Interview with Chris Hedges/On Contact

 

Praise

“This collection of essays by J. Malcolm Garcia is a must-read for those who want to better understand the plight of common people victimized by the hardships of life outside and inside the belly of the beast. Being a visiting journalist in these “foreign” places, especially in Mexico and Central America, often comes with risks for the idealistic reporter: violence and death. These omnipresent threats don’t stop Garcia from shining light on the daily struggles of these honorable and resilient people.”

––ÁlvaroHuerta, author of Reframing the Latino Immigration Debate: Towards a Humanistic Paradigm and Defending Latina/o Immigrant Communities: The Xenophobic Era of Trump and Beyond.

 

“These engaging essays reveal J. Malcolm Garcia’s keen eye which is always in play, his observances cinematic; the absence of children on a main thoroughfare, cats asleep in a stairwell, a woman selling cigarettes, and the feet of police officers moving past a basement window. All the potent minutia of daily life in a country under duress. This collection illustrates that while one writer cannot save the world and all its woes, he can write about those individuals risking their own well-being to help others, and in turn make a difference in all our lives by chronicling their stories of compassion, mercy and fortitude as Garcia so lyrically does in A Different Kind of War.”

––Tina Schumann, editor,  Two-Countries: U.S. Daughters and Sons of Immigrant Parents, and author of Requiem, A Patrimony of Fugues.

 

“I was riveted by these tales of mean streets and lost souls, just as I was inspired by the portraits of those brave people who face down despair every day, and persevere. It is these glimmers of life and faith that make J. Malcolm Garcia’s beautifully written dispatches from Central America sing.”

––Daniel Alarcón, author of At Night We Walk in Circles, Lost City Radio and The King Is Always Above the People.

 

“J. Malcolm Garcia’s A Different Kind of War: Uneasy Encounters in Mexico and Central America is anything, but an easy read. Why? Because he writes about people and places no one really cares about: orphans with swollen melon heads; abused children whose parents earn a dollar a day sifting metal and glass out of putrid garbage dumps; prostitutes selling themselves in fetid rooms for five dollars a pop to feed their children one hundred miles away; and so much more. Garcia is a selfless, often poetic, writer who records the heroics of nuns, priests and school teachers who feel a calling to work with the downtrodden. In many ways, A Different Kind of War is an update of Luis Alberto Urrea’s powerful1993 book Across the Wire: Life and Hard Times on the Mexican Border, but what one discovers is that life has become even more precarious for the poor in Guatemala and Mexico. Read this book if you dare.”
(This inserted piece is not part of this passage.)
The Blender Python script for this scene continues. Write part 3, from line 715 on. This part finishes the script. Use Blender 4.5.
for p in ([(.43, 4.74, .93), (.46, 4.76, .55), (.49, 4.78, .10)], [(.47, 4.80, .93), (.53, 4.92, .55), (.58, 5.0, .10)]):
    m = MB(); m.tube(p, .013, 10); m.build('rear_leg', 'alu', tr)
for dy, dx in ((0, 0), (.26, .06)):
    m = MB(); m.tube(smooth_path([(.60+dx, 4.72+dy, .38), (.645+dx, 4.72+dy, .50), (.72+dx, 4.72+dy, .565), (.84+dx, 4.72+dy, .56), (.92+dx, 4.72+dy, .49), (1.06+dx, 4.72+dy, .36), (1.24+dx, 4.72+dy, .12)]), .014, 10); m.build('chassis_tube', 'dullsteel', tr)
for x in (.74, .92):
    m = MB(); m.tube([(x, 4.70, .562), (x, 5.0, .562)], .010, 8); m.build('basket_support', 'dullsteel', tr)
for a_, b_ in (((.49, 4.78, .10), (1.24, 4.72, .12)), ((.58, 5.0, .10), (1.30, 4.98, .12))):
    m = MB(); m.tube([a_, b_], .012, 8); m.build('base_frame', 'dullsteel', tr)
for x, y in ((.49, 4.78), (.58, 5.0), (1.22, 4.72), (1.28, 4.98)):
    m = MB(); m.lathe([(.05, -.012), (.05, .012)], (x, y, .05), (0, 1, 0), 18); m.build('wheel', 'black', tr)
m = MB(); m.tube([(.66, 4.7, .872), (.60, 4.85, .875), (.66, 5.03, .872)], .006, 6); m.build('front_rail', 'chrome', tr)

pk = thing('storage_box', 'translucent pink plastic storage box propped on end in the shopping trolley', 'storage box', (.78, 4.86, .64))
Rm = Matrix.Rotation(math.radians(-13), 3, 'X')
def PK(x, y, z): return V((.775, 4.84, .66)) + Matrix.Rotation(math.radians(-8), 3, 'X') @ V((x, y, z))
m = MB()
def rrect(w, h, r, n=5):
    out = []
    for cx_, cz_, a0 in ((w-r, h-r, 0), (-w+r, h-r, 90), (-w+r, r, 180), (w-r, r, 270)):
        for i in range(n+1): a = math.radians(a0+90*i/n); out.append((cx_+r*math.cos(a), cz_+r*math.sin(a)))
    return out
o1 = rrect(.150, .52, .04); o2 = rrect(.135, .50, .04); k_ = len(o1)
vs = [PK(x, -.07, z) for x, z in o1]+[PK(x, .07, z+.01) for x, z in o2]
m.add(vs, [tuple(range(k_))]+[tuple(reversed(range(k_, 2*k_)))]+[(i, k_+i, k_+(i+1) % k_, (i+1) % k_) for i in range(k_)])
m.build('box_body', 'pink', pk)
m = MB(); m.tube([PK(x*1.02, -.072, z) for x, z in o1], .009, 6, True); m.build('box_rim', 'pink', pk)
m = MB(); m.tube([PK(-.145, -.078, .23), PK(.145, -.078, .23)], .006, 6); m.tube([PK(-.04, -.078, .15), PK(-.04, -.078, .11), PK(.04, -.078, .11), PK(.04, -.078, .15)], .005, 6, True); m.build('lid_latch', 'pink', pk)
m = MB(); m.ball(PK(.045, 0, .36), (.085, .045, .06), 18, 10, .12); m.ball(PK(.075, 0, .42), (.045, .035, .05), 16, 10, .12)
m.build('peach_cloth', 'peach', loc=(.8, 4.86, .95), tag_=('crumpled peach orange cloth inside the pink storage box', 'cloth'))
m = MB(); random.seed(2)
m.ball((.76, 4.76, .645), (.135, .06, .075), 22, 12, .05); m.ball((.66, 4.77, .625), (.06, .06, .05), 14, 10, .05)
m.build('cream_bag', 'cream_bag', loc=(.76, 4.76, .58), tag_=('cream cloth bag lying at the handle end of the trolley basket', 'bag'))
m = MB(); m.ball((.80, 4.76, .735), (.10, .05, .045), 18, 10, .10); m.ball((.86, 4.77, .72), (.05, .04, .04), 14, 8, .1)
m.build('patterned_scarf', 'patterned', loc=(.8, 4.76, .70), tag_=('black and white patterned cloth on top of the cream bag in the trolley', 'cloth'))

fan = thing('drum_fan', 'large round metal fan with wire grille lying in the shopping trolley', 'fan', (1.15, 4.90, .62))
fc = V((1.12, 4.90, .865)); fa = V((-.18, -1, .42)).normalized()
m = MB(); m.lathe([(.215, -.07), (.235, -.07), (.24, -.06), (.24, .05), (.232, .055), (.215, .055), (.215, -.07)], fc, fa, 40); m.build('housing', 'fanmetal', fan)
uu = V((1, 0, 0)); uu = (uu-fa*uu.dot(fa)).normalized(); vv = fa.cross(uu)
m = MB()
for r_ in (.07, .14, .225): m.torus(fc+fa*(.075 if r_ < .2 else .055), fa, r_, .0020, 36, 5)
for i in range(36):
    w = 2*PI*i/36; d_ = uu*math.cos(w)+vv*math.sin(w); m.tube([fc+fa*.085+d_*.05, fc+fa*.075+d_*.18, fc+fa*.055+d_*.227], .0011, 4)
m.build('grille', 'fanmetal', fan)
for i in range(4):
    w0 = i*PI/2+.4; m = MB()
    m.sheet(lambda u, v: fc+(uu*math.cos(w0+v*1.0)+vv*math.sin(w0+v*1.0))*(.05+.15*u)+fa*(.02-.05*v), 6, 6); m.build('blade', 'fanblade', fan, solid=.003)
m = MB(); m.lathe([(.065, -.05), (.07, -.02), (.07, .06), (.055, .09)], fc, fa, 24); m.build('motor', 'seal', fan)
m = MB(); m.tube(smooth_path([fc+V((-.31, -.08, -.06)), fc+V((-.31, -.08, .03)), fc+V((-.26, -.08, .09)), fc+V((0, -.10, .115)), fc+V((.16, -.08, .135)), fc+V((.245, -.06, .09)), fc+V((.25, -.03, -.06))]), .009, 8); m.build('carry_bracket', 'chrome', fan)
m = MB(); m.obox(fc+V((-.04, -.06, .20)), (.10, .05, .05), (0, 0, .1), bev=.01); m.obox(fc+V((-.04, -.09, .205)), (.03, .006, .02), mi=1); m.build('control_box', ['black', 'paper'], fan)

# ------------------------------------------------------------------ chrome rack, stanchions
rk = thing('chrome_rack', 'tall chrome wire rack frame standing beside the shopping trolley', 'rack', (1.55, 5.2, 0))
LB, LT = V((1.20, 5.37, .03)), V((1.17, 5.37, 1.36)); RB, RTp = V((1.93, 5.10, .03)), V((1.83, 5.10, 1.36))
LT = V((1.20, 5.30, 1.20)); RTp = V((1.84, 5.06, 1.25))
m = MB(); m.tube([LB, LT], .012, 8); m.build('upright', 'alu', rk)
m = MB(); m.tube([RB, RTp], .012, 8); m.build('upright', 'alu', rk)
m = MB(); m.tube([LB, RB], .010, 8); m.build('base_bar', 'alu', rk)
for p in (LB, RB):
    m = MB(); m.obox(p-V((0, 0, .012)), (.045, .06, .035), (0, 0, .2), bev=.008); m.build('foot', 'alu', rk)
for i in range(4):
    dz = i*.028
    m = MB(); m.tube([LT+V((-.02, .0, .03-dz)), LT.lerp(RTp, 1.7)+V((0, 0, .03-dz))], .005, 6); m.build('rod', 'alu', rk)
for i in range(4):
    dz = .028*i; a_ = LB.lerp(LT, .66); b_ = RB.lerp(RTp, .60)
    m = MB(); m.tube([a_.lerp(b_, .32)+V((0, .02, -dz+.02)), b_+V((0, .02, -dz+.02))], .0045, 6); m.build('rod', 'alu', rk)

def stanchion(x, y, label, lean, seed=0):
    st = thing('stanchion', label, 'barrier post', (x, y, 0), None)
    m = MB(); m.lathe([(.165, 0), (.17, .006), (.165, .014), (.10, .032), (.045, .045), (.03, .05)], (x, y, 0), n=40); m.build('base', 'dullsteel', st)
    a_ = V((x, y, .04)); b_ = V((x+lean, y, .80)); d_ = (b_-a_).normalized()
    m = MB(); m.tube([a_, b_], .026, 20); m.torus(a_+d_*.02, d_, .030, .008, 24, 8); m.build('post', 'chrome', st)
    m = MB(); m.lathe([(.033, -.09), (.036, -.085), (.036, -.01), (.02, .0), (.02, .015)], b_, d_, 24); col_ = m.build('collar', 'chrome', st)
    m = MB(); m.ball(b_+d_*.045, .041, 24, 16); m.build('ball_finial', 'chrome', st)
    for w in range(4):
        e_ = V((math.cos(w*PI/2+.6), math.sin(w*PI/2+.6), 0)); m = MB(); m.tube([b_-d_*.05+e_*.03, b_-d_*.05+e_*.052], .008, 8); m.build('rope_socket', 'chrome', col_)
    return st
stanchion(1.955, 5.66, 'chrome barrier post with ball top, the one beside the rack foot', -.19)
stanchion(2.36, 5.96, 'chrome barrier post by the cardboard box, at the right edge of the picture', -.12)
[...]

––David Unger, author of Life in the Damn Tropics, The Price of Escape and The Mastermind, among other Guatemala-based novels.

 

“J. Malcolm Garcia’s courageous, unflinching collection of stories is a compelling portrait of the realities in Central America and Mexico from which most of the asylum seekers arriving at our border are fleeing. The lives of everyday people and activists are told with sensitivity, curiosity, and compassion, and the teller is present just enough to maintain perspective on the told. Garcia’s narration is rife with all the urgency and painful details they merit. This book effectively connects the people to their struggles, to the complexity of their realities, and in so doing, pushes powerfully against the tide of dehumanization and othering.” 

–– Katherine Silver, author of Echo Under Story, is an award-winning literary translator of Julio Cortázar, César Aira, Juan Carlos Onetti among other writers and does volunteer interpreting for asylum seekers.

 

"[T]here’s a writer named J. Malcolm Garcia who continually astounds me with his energy and empathy. He writes powerful and lyrical nonfiction from Afghanistan, from Buenos Aires, from Mississippi, all of it urgent and provocative. I’ve been following him wherever he goes."

—Dave Eggers

 

About the Author

As a social worker, J. Malcolm Garcia worked with homeless people in San Francisco for fourteen years before he made the jump into journalism. He is a recipient of the Studs Terkel Prize for writing about the working classes and the Sigma Delta Chi Award for excellence in journalism.